羽田JAL機炎上の原因はどこに? 「一段、重いミス」と報告書がにじませた“海保主犯説”の根拠
文春オンライン / 2025年1月16日 6時0分
事故では海保機の乗員5人が死亡
2024年正月早々の1月2日に海上保安庁の航空機と日本航空機が衝突し、大炎上した衝撃の事故。海保機の乗員5人が死亡、機長が重傷を負った。その事故から一周年を目前にした昨年末の12月25日に運輸安全委員会による調査の経過報告書が公表されたが、早速様々な憶測を生んでいるようだ。
「報告書のポイントは379人を乗せた旅客機が炎上するという信じ難い事故が起きた原因の究明と再発防止策です。報告書は日航機、海保機、そして両者に指令する管制の三者を中心に事故に至る経緯をかなり明らかにしました」(全国紙社会部記者)
「三者とも国交省の管轄で、バランスを誤れば関係各所に余計な軋轢も」
管制が滑走路の手前で止まるよう伝える中、海保機は滑走路に進入、日航機がぶつかったことがこれまでに分かっていた。報告書ではさらに、前日に発生した能登半島地震の支援中だった海保機の機長が「震災支援のために優先離陸が許可されたと考えていた」一方で、チェックするはずの管制は誤進入に気付かず、日航機も海保機の機影を見逃していたと指摘した。
「今回の事故は民間航空機による単独事故ではなく、民間機、海保機、管制の三者の行動が重なって初めて起きるもの。三者とも国交省の管轄で、バランスを誤れば関係各所に余計な軋轢も生じかねず、報告書には腐心の痕がみえます」(前出・記者)
そんな中、注目を集めているのが、海保機だ。
「海保機は聞き間違いという一段、重いミスを犯していた」
国交省関係者は、「初公開した海保機の音声記録によれば、海保機の機長も副機長も、管制の指示を誤解したままやり取りしていたことが分かる。日航機と管制は見落としの問題だが、海保機は聞き間違いという一段、重いミスを犯していたとみることもできる」と海保主犯説を滲ませる。
そんな報告書の“ニュアンス”に、業務上過失致死傷容疑で捜査を進める警視庁が気付かないはずもない。
業過事件に詳しい捜査幹部OBの分析。
「再発防止を目的とする安全委の調査と刑事責任追及を目指す警察の捜査は全く別個に行われるが、安全委の報告書は刑事事件の重要な証拠となる。警視庁も報告書と全く違う方向の捜査はできないだろう」
業過事件では、事故が予想できたか、回避できたか、過失があったか、が立件への主なポイントとなる。

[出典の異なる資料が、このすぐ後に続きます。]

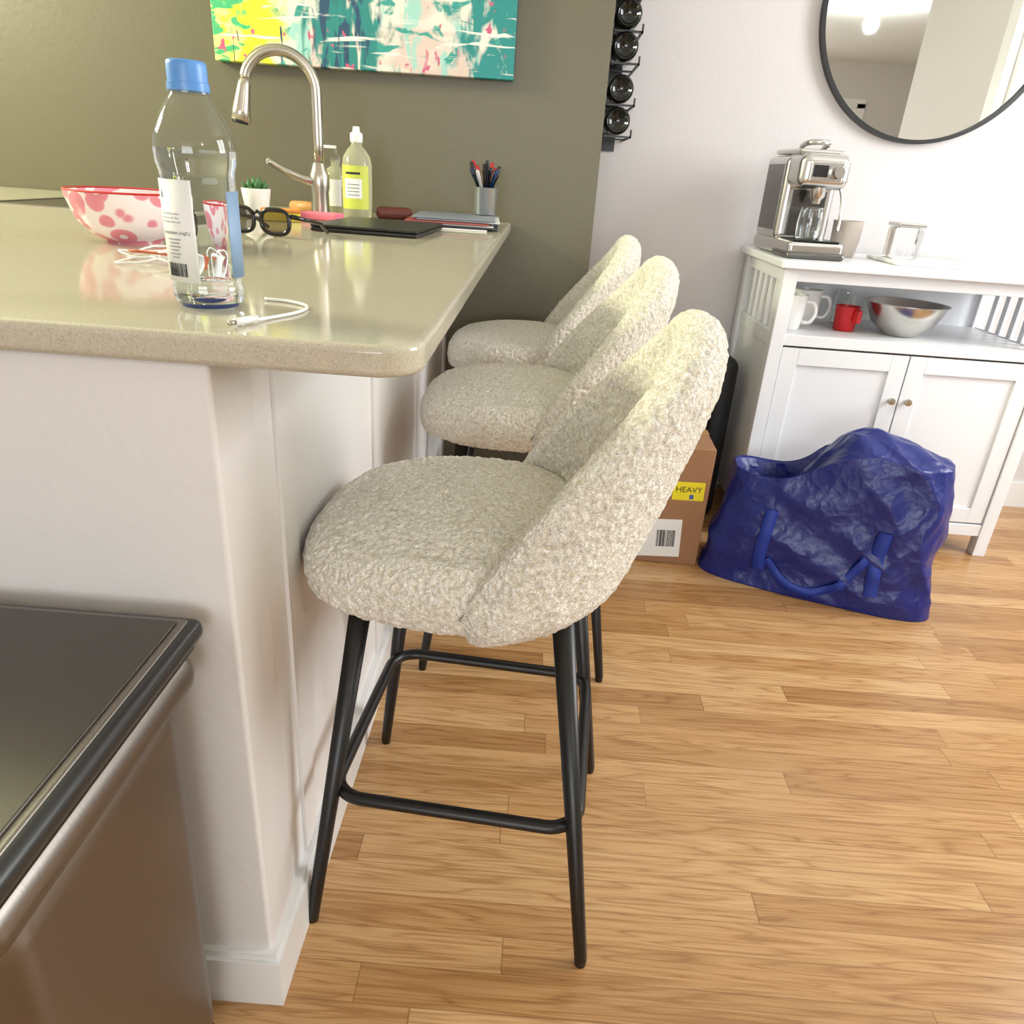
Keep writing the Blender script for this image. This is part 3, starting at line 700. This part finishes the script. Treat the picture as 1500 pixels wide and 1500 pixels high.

「別の航空機が着陸予定の滑走路に進入すれば事故が起きるのは当然で、今回の事故の核心は、日航機、海保機、管制各々の過失の程度に帰着する」(同前)
となれば海保機の聞き間違いを指摘した報告書は「海保機長に責任を帰する方向へ捜査を一歩進めたものといえる」(同前)という。
最終報告までは1年以上、立件までにはさらなる年月がかかる見通しだ。